[The records start]

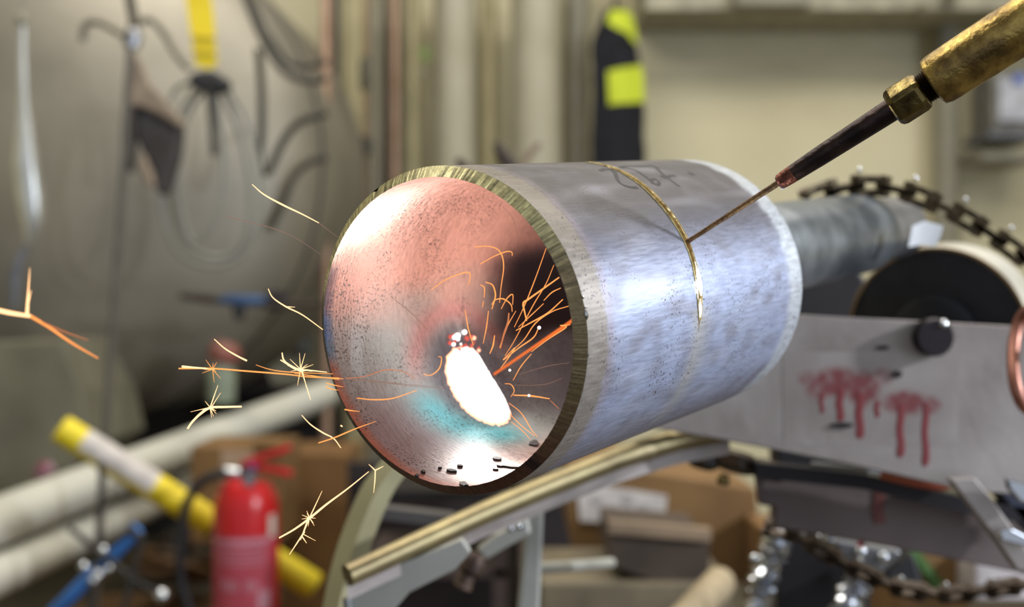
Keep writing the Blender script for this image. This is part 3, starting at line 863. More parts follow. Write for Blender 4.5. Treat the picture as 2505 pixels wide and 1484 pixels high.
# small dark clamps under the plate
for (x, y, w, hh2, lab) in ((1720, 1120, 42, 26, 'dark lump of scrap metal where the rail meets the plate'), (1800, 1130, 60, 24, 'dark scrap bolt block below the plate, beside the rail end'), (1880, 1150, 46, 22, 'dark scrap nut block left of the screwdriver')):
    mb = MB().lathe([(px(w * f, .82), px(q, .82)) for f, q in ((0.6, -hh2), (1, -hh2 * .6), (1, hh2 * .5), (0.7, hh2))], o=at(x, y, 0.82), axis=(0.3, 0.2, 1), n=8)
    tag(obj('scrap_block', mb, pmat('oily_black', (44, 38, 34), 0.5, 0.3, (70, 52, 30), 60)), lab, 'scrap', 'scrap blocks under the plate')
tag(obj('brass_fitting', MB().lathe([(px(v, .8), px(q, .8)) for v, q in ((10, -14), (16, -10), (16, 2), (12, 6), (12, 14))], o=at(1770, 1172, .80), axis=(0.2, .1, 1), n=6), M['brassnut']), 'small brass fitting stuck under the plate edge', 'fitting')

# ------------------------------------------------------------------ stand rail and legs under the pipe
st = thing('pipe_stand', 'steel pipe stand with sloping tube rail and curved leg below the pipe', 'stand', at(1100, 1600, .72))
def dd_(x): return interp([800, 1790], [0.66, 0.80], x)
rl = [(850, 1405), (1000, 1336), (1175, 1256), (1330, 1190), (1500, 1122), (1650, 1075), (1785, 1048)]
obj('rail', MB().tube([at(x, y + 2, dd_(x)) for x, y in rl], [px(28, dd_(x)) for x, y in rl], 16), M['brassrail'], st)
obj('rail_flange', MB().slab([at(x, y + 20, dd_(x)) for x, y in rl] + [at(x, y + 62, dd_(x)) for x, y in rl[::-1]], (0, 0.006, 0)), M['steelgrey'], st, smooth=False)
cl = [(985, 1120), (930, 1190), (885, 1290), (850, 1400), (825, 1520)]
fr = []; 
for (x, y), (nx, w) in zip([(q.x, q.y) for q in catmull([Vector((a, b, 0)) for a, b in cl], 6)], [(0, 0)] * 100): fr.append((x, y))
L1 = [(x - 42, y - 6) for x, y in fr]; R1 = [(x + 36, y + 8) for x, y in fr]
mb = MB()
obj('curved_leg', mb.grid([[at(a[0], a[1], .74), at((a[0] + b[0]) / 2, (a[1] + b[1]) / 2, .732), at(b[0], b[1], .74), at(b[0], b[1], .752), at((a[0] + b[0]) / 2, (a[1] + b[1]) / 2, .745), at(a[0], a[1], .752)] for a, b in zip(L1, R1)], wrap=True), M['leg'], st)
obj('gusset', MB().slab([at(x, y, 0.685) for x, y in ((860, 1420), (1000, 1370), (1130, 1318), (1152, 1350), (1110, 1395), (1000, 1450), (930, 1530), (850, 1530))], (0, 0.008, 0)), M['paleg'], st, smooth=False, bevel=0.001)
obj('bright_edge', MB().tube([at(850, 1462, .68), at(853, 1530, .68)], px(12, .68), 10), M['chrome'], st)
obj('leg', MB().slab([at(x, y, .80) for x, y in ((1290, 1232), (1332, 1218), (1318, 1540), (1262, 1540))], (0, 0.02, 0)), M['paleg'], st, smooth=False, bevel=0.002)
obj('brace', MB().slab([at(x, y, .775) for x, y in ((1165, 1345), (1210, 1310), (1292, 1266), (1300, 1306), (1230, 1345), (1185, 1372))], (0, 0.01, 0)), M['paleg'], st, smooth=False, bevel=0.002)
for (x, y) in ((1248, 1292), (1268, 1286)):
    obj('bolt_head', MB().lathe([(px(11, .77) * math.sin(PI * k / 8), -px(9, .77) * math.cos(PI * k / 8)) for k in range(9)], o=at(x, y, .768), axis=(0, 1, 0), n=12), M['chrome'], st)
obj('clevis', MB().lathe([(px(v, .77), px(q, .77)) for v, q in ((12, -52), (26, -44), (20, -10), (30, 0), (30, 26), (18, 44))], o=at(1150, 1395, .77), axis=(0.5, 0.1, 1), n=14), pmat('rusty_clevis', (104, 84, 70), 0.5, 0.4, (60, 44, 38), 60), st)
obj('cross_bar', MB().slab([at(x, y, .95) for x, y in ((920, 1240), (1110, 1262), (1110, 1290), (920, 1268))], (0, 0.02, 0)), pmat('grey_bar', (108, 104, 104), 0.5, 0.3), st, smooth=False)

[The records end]
[The records start]

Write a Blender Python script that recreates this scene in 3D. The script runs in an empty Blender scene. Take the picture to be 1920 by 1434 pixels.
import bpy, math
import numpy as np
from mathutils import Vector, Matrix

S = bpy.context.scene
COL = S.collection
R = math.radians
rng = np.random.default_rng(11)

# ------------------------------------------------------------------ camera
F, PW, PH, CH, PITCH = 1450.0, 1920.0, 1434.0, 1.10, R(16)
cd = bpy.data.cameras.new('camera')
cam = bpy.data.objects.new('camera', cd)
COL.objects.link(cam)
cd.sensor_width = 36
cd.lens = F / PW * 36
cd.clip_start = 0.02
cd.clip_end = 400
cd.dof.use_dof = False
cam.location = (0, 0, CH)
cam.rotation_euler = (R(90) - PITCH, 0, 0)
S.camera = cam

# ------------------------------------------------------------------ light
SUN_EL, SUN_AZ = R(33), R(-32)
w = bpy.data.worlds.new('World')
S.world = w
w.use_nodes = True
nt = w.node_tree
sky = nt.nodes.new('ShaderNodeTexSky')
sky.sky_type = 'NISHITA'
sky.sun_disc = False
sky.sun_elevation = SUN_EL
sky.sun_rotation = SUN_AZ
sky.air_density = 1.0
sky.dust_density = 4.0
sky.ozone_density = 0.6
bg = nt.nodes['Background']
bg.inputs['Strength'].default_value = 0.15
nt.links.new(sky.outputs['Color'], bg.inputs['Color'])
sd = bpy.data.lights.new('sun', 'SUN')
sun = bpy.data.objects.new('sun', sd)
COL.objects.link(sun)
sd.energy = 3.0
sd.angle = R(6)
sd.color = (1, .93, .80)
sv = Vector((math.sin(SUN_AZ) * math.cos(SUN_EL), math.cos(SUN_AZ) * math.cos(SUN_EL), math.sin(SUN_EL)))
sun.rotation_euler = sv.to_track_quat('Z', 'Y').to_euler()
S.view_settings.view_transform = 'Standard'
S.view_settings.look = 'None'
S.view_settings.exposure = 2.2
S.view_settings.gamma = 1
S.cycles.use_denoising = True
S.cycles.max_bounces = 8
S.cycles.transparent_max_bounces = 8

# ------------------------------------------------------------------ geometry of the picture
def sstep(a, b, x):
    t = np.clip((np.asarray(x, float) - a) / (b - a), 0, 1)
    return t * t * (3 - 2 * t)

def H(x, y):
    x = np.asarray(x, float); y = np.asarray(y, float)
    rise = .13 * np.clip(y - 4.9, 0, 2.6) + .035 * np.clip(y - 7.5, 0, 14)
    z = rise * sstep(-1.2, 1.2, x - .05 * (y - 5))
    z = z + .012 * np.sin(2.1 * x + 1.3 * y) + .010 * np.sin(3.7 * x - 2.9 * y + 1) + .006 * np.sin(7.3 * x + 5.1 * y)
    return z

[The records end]

* **Direction**: Transcribe nothing but the lines from the line with "Keep writing the" through the line with "tag(obj('brass_fitting', MB().lathe([(px(v, .8), px(q, .8))", reproducing each exactly.

* **The response**:
Keep writing the Blender script for this image. This is part 3, starting at line 863. More parts follow. Write for Blender 4.5. Treat the picture as 2505 pixels wide and 1484 pixels high.
# small dark clamps under the plate
for (x, y, w, hh2, lab) in ((1720, 1120, 42, 26, 'dark lump of scrap metal where the rail meets the plate'), (1800, 1130, 60, 24, 'dark scrap bolt block below the plate, beside the rail end'), (1880, 1150, 46, 22, 'dark scrap nut block left of the screwdriver')):
    mb = MB().lathe([(px(w * f, .82), px(q, .82)) for f, q in ((0.6, -hh2), (1, -hh2 * .6), (1, hh2 * .5), (0.7, hh2))], o=at(x, y, 0.82), axis=(0.3, 0.2, 1), n=8)
    tag(obj('scrap_block', mb, pmat('oily_black', (44, 38, 34), 0.5, 0.3, (70, 52, 30), 60)), lab, 'scrap', 'scrap blocks under the plate')
tag(obj('brass_fitting', MB().lathe([(px(v, .8), px(q, .8)) for v, q in ((10, -14), (16, -10), (16, 2), (12, 6), (12, 14))], o=at(1770, 1172, .80), axis=(0.2, .1, 1), n=6), M['brassnut']), 'small brass fitting stuck under the plate edge', 'fitting')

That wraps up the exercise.